Under a traditional design flow, power signoff analysis would usually happen after the design has been placed and routed. The disadvantage here is that any power integrity problems found at this stage would require either much longer to resolve or be irreparable. Since Voltus IC Power Integrity Solution is integrated with Cadence Encounter Digital Implementation System, you can consider the power-grid design at the early stage of physical implementation. This early rail analysis capability considers floorplanning information along with the size and location of the power-grid metals. So, if you have to place two function blocks together, the integration of the two tools guides you on how to best apply placement and routing on the grid. With a positive early rail analysis result, you can achieve faster convergence of power signoff and faster design closure.

Voltus IC Power Integrity Solution is also integrated with Cadence’s Palladium emulation technology. The combination of these solutions provides highly accurate IC power integrity analysis that’s driven by real-world power stimulus from the Palladium platform’s “deep cycle” Dynamic Power Analysis capability.

As noted previously, timing and voltage drop analysis are intertwined—switching times affect current draw on power rails, and power rail voltages affect cell delays. Convergence on realistic rail voltage and timing requires iterations. Voltus IC Power Integrity Solution is integrated with the Tempus Timing Signoff Solution, creating a unified power and timing analysis and closure system.
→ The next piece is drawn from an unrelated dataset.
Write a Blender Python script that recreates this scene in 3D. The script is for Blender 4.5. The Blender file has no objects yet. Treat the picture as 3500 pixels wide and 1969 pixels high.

The result is an iterative timing/IR-drop analysis process, with increased accuracy in static timing analysis, reduced timing pessimism, and a more realistic voltage drop across the chip.

On-die voltage variation is traditionally margined as a constant derate in delay.
Figure 5. On-die voltage variation is traditionally margined as a constant derate in delay.

There’s also a part of this complete signoff flow that addresses system-level concerns. Namely, at the chip and PCB stages, you want to prevent thermal crashes of packages, plus any other power integrity issues. To alleviate these problems, the Voltus IC Power Integrity Solution is integrated with Cadence Allegro Sigrity technology to provide chip-package-PCB co-simulation and analysis. This integration fosters faster system-level power integrity analysis and closure.

Summary

As SoCs have grown in complexity, so too has timing and power signoff. Fortunately, there are new technologies available that are alleviating the bottlenecks in these processes. Techniques available in the Tempus Timing Signoff Solution and the Voltus IC Power Integrity Solution—including scope-based analysis, hierarchical architectures, and massively parallel algorithms—are speeding up timing and power signoff. Moreover, these solutions are part of a complete signoff flow that is accelerating design closure, helping engineers meet time-to-market goals for the complex, advanced-node SoCs at the foundation of today’s smart connected devices.